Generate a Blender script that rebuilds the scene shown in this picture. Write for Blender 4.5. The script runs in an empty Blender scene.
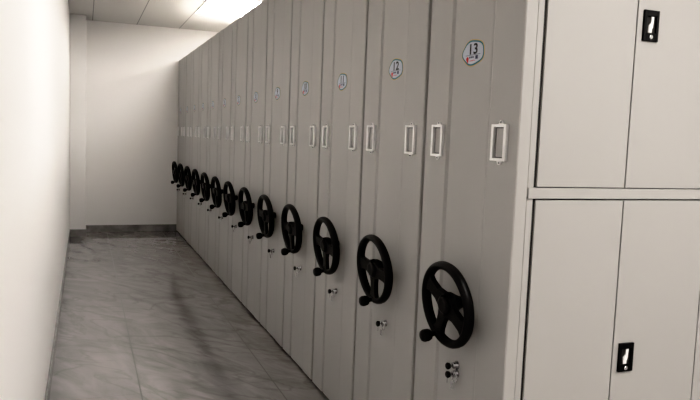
import bpy, bmesh, math, random
from mathutils import Vector, Matrix
random.seed(4)
S = bpy.context.scene
C = S.collection
PI = math.pi

# ------------------------------------------------------------------ materials
def mat(name, col, rough=0.5, metal=0.0, bump=0.0, bscale=60.0, var=0.0, vscale=3.0, spec=None, coat=0.0):
    m = bpy.data.materials.new(name); m.use_nodes = True
    nt = m.node_tree; b = nt.nodes['Principled BSDF']
    b.inputs['Base Color'].default_value = (*col, 1)
    b.inputs['Roughness'].default_value = rough
    b.inputs['Metallic'].default_value = metal
    if spec is not None: b.inputs['Specular IOR Level'].default_value = spec
    if coat: b.inputs['Coat Weight'].default_value = coat
    tc = nt.nodes.new('ShaderNodeTexCoord')
    if var:
        n = nt.nodes.new('ShaderNodeTexNoise'); n.inputs['Scale'].default_value = vscale; n.inputs['Detail'].default_value = 4
        r = nt.nodes.new('ShaderNodeValToRGB')
        r.color_ramp.elements[0].color = (*[c*(1-var) for c in col], 1); r.color_ramp.elements[0].position = .3
        r.color_ramp.elements[1].color = (*[min(1, c*(1+var)) for c in col], 1); r.color_ramp.elements[1].position = .7
        nt.links.new(tc.outputs['Object'], n.inputs['Vector']); nt.links.new(n.outputs['Fac'], r.inputs['Fac'])
        nt.links.new(r.outputs['Color'], b.inputs['Base Color'])
    if bump:
        n = nt.nodes.new('ShaderNodeTexNoise'); n.inputs['Scale'].default_value = bscale; n.inputs['Detail'].default_value = 3
        bp = nt.nodes.new('ShaderNodeBump'); bp.inputs['Strength'].default_value = bump; bp.inputs['Distance'].default_value = .002
        nt.links.new(tc.outputs['Object'], n.inputs['Vector']); nt.links.new(n.outputs['Fac'], bp.inputs['Height'])
        nt.links.new(bp.outputs['Normal'], b.inputs['Normal'])
    return m

def emit_mat(name, col, strength):
    m = bpy.data.materials.new(name); m.use_nodes = True
    b = m.node_tree.nodes['Principled BSDF']
    b.inputs['Base Color'].default_value = (.9, .9, .9, 1)
    b.inputs['Emission Color'].default_value = (*col, 1)
    b.inputs['Emission Strength'].default_value = strength
    return m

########

• _JOB_:
Copy each line exactly, and leave the pictures out of your copy.

• _RESPONSE TO THIS TASK_:
Generate a Blender script that rebuilds the scene shown in this picture. Write for Blender 4.5. The script runs in an empty Blender scene.
import bpy, bmesh, math, random
from mathutils import Vector, Matrix
random.seed(4)
S = bpy.context.scene
C = S.collection
PI = math.pi

# ------------------------------------------------------------------ materials
def mat(name, col, rough=0.5, metal=0.0, bump=0.0, bscale=60.0, var=0.0, vscale=3.0, spec=None, coat=0.0):
    m = bpy.data.materials.new(name); m.use_nodes = True
    nt = m.node_tree; b = nt.nodes['Principled BSDF']
    b.inputs['Base Color'].default_value = (*col, 1)
    b.inputs['Roughness'].default_value = rough
    b.inputs['Metallic'].default_value = metal
    if spec is not None: b.inputs['Specular IOR Level'].default_value = spec
    if coat: b.inputs['Coat Weight'].default_value = coat
    tc = nt.nodes.new('ShaderNodeTexCoord')
    if var:
        n = nt.nodes.new('ShaderNodeTexNoise'); n.inputs['Scale'].default_value = vscale; n.inputs['Detail'].default_value = 4
        r = nt.nodes.new('ShaderNodeValToRGB')
        r.color_ramp.elements[0].color = (*[c*(1-var) for c in col], 1); r.color_ramp.elements[0].position = .3
        r.color_ramp.elements[1].color = (*[min(1, c*(1+var)) for c in col], 1); r.color_ramp.elements[1].position = .7
        nt.links.new(tc.outputs['Object'], n.inputs['Vector']); nt.links.new(n.outputs['Fac'], r.inputs['Fac'])
        nt.links.new(r.outputs['Color'], b.inputs['Base Color'])
    if bump:
        n = nt.nodes.new('ShaderNodeTexNoise'); n.inputs['Scale'].default_value = bscale; n.inputs['Detail'].default_value = 3
        bp = nt.nodes.new('ShaderNodeBump'); bp.inputs['Strength'].default_value = bump; bp.inputs['Distance'].default_value = .002
        nt.links.new(tc.outputs['Object'], n.inputs['Vector']); nt.links.new(n.outputs['Fac'], bp.inputs['Height'])
        nt.links.new(bp.outputs['Normal'], b.inputs['Normal'])
    return m

def emit_mat(name, col, strength):
    m = bpy.data.materials.new(name); m.use_nodes = True
    b = m.node_tree.nodes['Principled BSDF']
    b.inputs['Base Color'].default_value = (.9, .9, .9, 1)
    b.inputs['Emission Color'].default_value = (*col, 1)
    b.inputs['Emission Strength'].default_value = strength
    return m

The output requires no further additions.